In my case, I use the Desktop very explicitly as a scratch space.
Every new document I create is saved to the Desktop by default. If it’s a quick news post, I will write it, publish it, and then move it to an archive folder. If it’s a longer article, like this one, something I may work on over time, I will move it to my To-do folder once I’m done with the initial writing.
I’ll often download an image from the web for use in an article. That does into the Downloads folder, which is not synced, and I open it in whatever application, edit it, and then export it … to the Desktop. As with the documents noted above, my uses of the Desktop is temporary. If that edited image is for a web article, I will post it to the site, and then I will move it to an archive folder. If it’s for later, I put it somewhere in To-do. Same deal.
Here’s what happens when my Desktop folder is syncing through OneDrive. I do the above, and save an image to the Desktop. I Alt +Tab over to the File Explorer window displaying the Desktop folder, or Winkey + D to hide all windows so I can see the desktop and … the file I just saved is not there. I have to refresh the view to see it. Unbelievable.
There are more issues. I’m a human being and so I can be inconsistent. Sometimes I’ll leave files on my Desktop, on one PC (usually), for days or even weeks. When I came back from Build, for example, I downloaded over 20 sessions videos to watch, and I put them in a folder on the Desktop of whatever PC. Where they then started syncing to the web to every single PC I signed in to. And that was a problem. That folder of Build videos is about 35 GB in size. That’s a lot of data to sync repeatedly. It’s unnecessary.
Yes, I could change how I do things. But I feel like computers should adapt to how I work, not vice versa. In this case, I was starting this experiment with accepting Microsoft’s defaults, so I moved the Build video folder to my Videos folder (which does not sync by default) and created a shortcut on the Desktop so I wouldn’t forget about it. That solved the sync issue. But now there’s a broken “Build” shortcut on almost all of my computers.
Like Documents, syncing Pictures seems like a no-brainer. After all, this folder might contain some of your most precious memories. No one wants to lose those.
The thing is, most people aren’t story the only copy they have of any photo in a Pictures folder on their PC. Most people are likely using phones for this purpose, and online services for storage.
You know, like OneDrive. Which will commingle your precious memories–your photo collection–with unrelated nonsense like screenshots, various phone folders (like Facebook and WhatsApp Images, which sync there through Phone Link), and whatever else. So this is a lot like Documents, but in a bad way. Your data is commingled with other stuff. That most do not want to sync.
I take a lot of screenshots. I use a third-party app for this, in part to avoid this problem. But I also fire off screenshots using the built-in Winkey + Print Screen shortcut. And those get saved to the Screenshots folder in the Pictures folder that’s synced through OneDrive. And that means two things. Those screenshots pile up. And because they are using the same naming convention on every single PC, the screenshots across multiple PCs are commingled, making it harder to find the right one later.
As I write this, there are 65 screenshots in that folder, syncing across my many PCs.
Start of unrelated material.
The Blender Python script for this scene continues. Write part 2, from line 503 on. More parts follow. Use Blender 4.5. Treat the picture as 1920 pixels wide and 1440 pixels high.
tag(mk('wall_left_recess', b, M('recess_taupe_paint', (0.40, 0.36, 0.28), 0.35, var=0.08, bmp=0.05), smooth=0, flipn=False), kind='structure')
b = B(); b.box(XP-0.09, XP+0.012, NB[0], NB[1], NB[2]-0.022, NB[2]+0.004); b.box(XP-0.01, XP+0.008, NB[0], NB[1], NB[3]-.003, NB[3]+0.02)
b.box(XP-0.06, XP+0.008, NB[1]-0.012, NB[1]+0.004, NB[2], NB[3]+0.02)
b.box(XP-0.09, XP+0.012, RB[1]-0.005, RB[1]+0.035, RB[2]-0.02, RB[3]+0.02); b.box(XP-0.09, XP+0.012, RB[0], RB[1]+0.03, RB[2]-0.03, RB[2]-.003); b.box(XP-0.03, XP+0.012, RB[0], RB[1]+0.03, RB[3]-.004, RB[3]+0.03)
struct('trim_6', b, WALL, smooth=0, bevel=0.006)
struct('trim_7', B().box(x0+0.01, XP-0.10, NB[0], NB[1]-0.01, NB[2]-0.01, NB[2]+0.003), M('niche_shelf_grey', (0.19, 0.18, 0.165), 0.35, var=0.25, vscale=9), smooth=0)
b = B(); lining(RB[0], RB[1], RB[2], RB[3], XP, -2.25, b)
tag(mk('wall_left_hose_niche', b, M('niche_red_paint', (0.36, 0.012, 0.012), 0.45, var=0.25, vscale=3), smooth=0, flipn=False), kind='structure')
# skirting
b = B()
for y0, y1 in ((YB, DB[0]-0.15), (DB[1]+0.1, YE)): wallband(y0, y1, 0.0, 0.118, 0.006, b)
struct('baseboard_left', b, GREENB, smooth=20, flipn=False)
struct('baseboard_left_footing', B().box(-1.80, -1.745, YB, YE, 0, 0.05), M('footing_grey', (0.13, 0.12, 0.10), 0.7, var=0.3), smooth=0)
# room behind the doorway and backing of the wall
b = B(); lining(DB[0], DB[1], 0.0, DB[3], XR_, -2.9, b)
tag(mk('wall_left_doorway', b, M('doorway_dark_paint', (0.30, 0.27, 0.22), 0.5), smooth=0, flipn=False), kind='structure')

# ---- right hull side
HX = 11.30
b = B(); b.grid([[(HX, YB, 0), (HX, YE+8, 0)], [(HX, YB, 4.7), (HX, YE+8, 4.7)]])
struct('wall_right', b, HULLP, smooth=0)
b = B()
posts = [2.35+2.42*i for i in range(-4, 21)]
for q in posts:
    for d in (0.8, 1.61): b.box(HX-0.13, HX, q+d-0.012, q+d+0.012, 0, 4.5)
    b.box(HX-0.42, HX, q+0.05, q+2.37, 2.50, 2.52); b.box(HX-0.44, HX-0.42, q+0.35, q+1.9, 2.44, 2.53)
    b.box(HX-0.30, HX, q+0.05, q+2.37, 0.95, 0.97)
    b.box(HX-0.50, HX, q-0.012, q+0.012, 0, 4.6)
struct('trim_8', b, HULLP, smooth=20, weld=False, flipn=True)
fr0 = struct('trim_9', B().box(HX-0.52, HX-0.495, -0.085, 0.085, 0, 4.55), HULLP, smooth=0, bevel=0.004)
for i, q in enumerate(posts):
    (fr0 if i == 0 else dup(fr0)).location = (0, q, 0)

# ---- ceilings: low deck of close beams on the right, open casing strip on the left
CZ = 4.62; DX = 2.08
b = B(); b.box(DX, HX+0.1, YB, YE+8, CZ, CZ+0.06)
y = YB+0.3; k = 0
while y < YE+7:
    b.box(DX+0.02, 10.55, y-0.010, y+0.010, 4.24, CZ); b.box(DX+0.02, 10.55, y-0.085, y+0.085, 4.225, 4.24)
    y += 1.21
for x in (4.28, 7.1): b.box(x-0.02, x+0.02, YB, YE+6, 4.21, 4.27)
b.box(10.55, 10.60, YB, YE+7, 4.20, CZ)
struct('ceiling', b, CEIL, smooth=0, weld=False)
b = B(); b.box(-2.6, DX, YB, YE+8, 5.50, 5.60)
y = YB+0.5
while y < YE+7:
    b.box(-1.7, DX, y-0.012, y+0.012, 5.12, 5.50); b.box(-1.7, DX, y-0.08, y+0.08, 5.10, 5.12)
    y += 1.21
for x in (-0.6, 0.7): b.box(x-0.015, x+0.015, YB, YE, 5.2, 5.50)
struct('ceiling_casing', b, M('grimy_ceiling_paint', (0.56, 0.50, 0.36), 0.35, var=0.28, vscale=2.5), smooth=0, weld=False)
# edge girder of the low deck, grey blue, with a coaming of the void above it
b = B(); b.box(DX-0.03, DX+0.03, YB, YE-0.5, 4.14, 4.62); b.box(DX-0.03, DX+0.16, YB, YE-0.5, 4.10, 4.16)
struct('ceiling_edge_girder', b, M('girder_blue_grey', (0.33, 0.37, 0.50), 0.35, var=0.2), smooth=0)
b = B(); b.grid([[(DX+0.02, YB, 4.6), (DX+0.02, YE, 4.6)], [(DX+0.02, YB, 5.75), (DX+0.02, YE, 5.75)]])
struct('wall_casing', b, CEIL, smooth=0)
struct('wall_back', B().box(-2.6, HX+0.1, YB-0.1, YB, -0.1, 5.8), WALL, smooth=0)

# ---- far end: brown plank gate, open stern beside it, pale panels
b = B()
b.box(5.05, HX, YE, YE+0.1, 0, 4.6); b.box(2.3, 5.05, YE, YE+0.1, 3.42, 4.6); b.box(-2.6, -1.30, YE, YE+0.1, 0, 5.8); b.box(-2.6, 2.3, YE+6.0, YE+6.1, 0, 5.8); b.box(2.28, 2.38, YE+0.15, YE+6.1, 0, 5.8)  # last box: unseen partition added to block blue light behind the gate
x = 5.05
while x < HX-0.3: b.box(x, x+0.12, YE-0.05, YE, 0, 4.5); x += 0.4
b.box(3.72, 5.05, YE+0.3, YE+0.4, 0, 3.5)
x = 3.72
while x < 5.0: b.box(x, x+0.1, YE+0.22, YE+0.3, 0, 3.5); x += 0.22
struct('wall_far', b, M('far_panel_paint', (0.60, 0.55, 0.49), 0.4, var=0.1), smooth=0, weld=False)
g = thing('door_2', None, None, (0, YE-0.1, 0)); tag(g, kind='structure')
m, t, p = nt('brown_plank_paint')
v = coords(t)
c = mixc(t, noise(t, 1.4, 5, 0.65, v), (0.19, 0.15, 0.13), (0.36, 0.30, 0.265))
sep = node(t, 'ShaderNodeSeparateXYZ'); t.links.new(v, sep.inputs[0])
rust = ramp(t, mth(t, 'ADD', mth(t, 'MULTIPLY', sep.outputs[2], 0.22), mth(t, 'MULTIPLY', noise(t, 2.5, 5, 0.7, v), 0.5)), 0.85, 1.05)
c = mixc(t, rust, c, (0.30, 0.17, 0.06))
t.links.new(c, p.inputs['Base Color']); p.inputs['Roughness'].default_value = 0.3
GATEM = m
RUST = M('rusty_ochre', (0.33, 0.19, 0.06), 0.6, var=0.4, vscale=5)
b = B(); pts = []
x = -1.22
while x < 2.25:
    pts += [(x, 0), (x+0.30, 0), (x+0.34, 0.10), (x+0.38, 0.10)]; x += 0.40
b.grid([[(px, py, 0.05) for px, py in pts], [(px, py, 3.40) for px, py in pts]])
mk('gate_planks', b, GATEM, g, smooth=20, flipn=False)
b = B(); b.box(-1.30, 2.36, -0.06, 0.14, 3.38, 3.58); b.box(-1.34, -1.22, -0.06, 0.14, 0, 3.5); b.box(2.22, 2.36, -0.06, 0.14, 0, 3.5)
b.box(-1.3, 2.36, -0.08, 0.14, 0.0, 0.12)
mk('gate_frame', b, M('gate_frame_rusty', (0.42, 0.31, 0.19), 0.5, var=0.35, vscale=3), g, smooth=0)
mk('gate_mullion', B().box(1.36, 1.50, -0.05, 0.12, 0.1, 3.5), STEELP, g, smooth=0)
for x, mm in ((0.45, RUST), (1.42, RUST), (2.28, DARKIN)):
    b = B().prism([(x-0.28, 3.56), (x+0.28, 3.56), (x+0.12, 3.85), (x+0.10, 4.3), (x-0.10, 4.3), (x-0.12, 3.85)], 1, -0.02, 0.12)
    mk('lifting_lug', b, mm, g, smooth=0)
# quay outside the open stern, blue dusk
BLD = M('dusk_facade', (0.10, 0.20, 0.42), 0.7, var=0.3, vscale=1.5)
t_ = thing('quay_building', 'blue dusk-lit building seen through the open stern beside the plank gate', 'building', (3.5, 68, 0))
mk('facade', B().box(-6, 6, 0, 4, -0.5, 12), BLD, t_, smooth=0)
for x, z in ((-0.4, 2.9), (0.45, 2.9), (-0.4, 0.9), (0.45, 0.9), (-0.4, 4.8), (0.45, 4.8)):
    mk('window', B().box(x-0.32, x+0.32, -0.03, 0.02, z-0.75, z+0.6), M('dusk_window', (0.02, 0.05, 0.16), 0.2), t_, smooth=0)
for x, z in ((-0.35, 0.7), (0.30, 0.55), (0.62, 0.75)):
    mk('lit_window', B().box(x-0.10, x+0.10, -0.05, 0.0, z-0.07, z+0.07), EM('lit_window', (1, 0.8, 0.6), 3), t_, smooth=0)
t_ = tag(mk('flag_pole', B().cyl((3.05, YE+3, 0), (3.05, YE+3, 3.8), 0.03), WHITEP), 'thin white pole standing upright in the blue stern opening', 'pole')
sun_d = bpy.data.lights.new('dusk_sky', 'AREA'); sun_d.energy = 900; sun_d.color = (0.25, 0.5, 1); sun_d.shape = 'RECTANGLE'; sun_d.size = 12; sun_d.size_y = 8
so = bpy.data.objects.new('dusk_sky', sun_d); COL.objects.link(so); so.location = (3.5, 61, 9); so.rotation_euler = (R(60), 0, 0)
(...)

But there would be many, many more, as I deleted hundreds of them in the past month to keep it manageable. Here, the collective file size isn’t the issue. It’s the volume.
These are not “me” problems. These are OneDrive problems and/or Windows problems. These are Microsoft problems, problems of its own making. In trying to do the right thing for users–if you accept that’s the rationale for this behavior–it has done what Microsoft always does. It’s not detail-oriented, it doesn’t think things through, and there are consequences. That we have to deal with.
I already explained how I had separated my personal data outside of the OneDrive default folders to avoid some of the issues described above. But that’s too much to ask of normal, mainstream users. This isn’t just a problem Microsoft created and then exacerbated by forcing OneDrive Folder backup on its customers, it’s a problem Microsoft could solve. And should.
There are hints at some of those solutions above. For example, if an app is storing configuration data in Documents, Microsoft should present that app with a virtualized file system namespace that puts that data where it belongs. It could automatically not sync the Screenshot folder and either provide a prompt or a settings interface to configure that. The first time you save a file to, say, the Desktop, it could prompt you to explain that this file will be synced across OneDrive. And maybe have a “Never show me this again” option while we’re dreaming.
The details don’t really matter. What matters is that one size doesn’t fit all, and that Microsoft should not enable this feature without at least alerting users. And if they say no, that should be the end of this conversation. No means no.
Put another way, there is a world in which OneDrive Folder backup can make sense for most users, not theoretically, but literally. The problem is, we do not live in that world.
Don’t give in. Do the right thing. Whatever that is, for you.